ContraVille? Konami Signs Up to Make Games for Zynga.com

There are no allegiances in gaming anymore.  There was a time when developing games for the Nintendo Entertainment System meant that you were strongly pressured not to make games for other consoles.  For me, I was on the Nintendo ship until they lost Square and Final Fantasy VII was produced for the Sony Playstation.  Well, these days platform creators like Nintendo and Sony have new competition in the form of Zynga and OnLive, and Zynga just recently announced that Konami, one of the largest console game makers in the world, will be producing games for their new Zynga.com platform.

The news was reported by Rob Dyer, the head of publishing at Zynga who’s heading up the Zynga.com platform, at GDC in San Francisco on Thursday.  In addition to Konami, Zynga has recruited Playdemic and Rebellion as well, and explained a few details of the payment process.  When using Facebook credits as most of the games use right now, these publishers will be getting 70% of the 70% of revenue that Zynga gets, putting publishers at receiving 49% of revenue from a sale on Zynga.com.

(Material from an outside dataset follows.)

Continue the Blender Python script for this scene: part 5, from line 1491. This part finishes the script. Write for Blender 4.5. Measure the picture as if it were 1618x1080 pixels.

That said, games that appear on Zynga.com will take advantage of massive cross-advertising opportunities and will join one the fastest growing social gaming company on the web.  It may be a great long term strategy to join the network and make your games known to gamers as Zynga.com continues to expand and provide new offerings.  Inside Social Games points out that “Konami and Rebellion also make for strange bedfellows as both developers have little to no experience in social games.”  This is true of Zynga’s strategy at this point, and speaks to the fact that Zynga must be aggressively courting small game publishers right now to get them to join the network — it would be quite difficult to persuade even mid-size game publishers to join and give 30% of their revenue to Zynga.

We’ll see how things progress for Zynga.com, and whether they begin to mould themselves into their own social network in the future.  Are they attempting to go the route of something like OMGPOP?